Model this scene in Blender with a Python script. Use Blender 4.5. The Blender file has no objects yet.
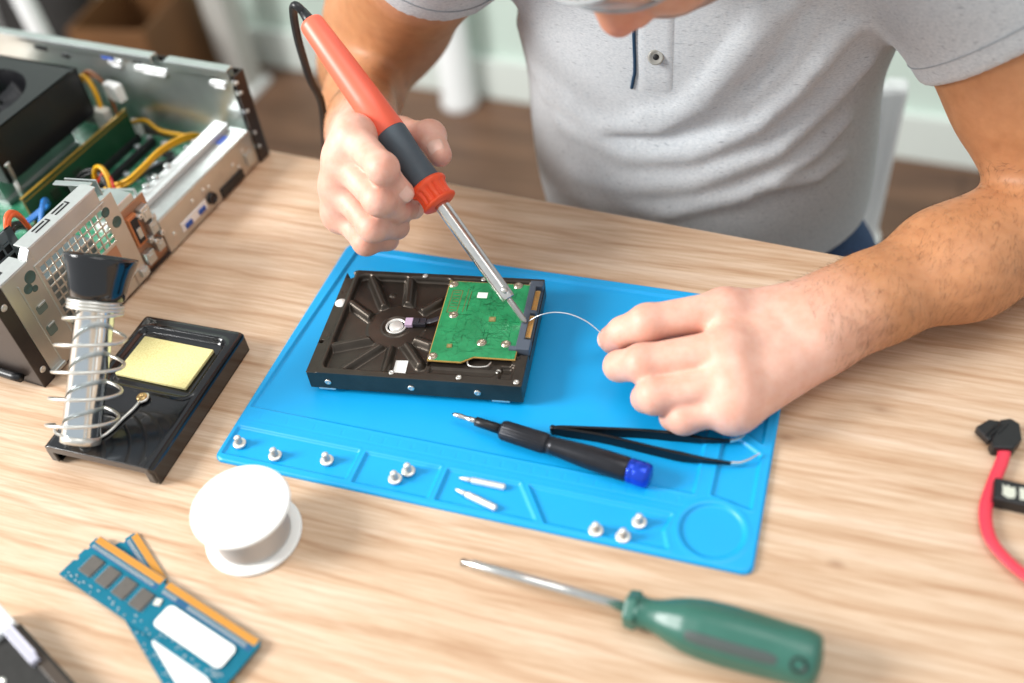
import bpy, bmesh, math, random
import numpy as np
from mathutils import Vector, Matrix

S = 0.001           # everything below is measured in millimetres; the table top is z = 0 there
Z0 = 0.75           # and 0.75 m above the floor in the scene
PI = math.pi
COL = bpy.context.scene.collection
random.seed(7)


def mm(p):
    return Vector((p[0] * S, p[1] * S, p[2] * S + Z0))


# ---------------------------------------------------------------- materials
def srgb(h):
    h = h.lstrip('#')
    c = [int(h[i:i + 2], 16) / 255 for i in (0, 2, 4)]
    return tuple((x / 12.92 if x <= 0.04045 else ((x + 0.055) / 1.055) ** 2.4) for x in c) + (1,)


class NT:
    def __init__(self, name):
        self.m = bpy.data.materials.new(name)
        self.m.use_nodes = True
        self.t = self.m.node_tree
        self.b = self.t.nodes['Principled BSDF']

    def n(self, kind, **kw):
        nd = self.t.nodes.new(kind)
        for k, v in kw.items():
            if k.startswith('i_'):
                nd.inputs[k[2:].replace('_', ' ')].default_value = v
            else:
                setattr(nd, k, v)
        return nd

    def l(self, a, b):
        self.t.links.new(a, b)

    def coord(self, scale=(1, 1, 1), rot=(0, 0, 0), loc=(0, 0, 0), src='Object'):
        tc = self.n('ShaderNodeTexCoord')
        mp = self.n('ShaderNodeMapping')
        mp.inputs['Scale'].default_value = scale
        mp.inputs['Rotation'].default_value = rot
        mp.inputs['Location'].default_value = loc
        self.l(tc.outputs[src], mp.inputs['Vector'])
        return mp.outputs[0]

    def noise(self, vec, scale, detail=4, rough=0.5, dist=0):
        nd = self.n('ShaderNodeTexNoise')
        nd.inputs['Scale'].default_value = scale
        nd.inputs['Detail'].default_value = detail
        nd.inputs['Roughness'].default_value = rough
        nd.inputs['Distortion'].default_value = dist
        self.l(vec, nd.inputs['Vector'])
        return nd.outputs['Fac']

    def ramp(self, fac, stops):
        r = self.n('ShaderNodeValToRGB')
        e = r.color_ramp.elements
        e[0].position, e[0].color = stops[0]
        e[1].position, e[1].color = stops[-1]
        for p, c in stops[1:-1]:
            x = e.new(p)
            x.color = c
        self.l(fac, r.inputs[0])
        return r.outputs[0]

    def mix(self, fac, a, b, mode='MIX'):
        m = self.n('ShaderNodeMix', data_type='RGBA', blend_type=mode)
        for s, v in ((m.inputs[0], fac), (m.inputs[6], a), (m.inputs[7], b)):
            if isinstance(v, (int, float, tuple)):
                s.default_value = v
            else:
                self.l(v, s)
        return m.outputs[2]

    def bump(self, h, strength=0.3, dist=0.001):
        b = self.n('ShaderNodeBump')
        b.inputs['Strength'].default_value = strength
        b.inputs['Distance'].default_value = dist
        self.l(h, b.inputs['Height'])
        self.l(b.outputs[0], self.b.inputs['Normal'])


def mat(name, col, rough=0.5, metal=0.0, spec=0.5, var=0.0, vscale=200, bump=0.0, bscale=600, coat=0, trans=0, emit=None, sss=0):
    """plain procedural material: base colour with a little noise in tint and relief"""
    t = NT(name)
    c = srgb(col) if isinstance(col, str) else col
    b = t.b
    b.inputs['Base Color'].default_value = c
    b.inputs['Roughness'].default_value = rough
    b.inputs['Metallic'].default_value = metal
    b.inputs['Specular IOR Level'].default_value = spec
    b.inputs['Coat Weight'].default_value = coat
    b.inputs['Transmission Weight'].default_value = trans
    v = t.coord()
    if sss:
        b.inputs['Subsurface Weight'].default_value = sss
        b.inputs['Subsurface Radius'].default_value = (0.004, 0.002, 0.001)
    f = t.noise(v, vscale, 3)
    lo = tuple(x * (1 - var) for x in c[:3]) + (1,)
    hi = tuple(min(1, x * (1 + var)) for x in c[:3]) + (1,)
    t.l(t.ramp(f, [(0.3, lo), (0.7, hi)]), b.inputs['Base Color'])
    if bump:
        t.bump(t.noise(v, bscale, 2), bump, 0.0004)
    return t.m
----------
What you need to do: Please reproduce the listing exactly from its opening line through the line that contains "from mathutils import Vector, Matrix", both included, with all pictures omitted.

Solution to this task:
Model this scene in Blender with a Python script. Use Blender 4.5. The Blender file has no objects yet.
import bpy, bmesh, math, random
import numpy as np
from mathutils import Vector, Matrix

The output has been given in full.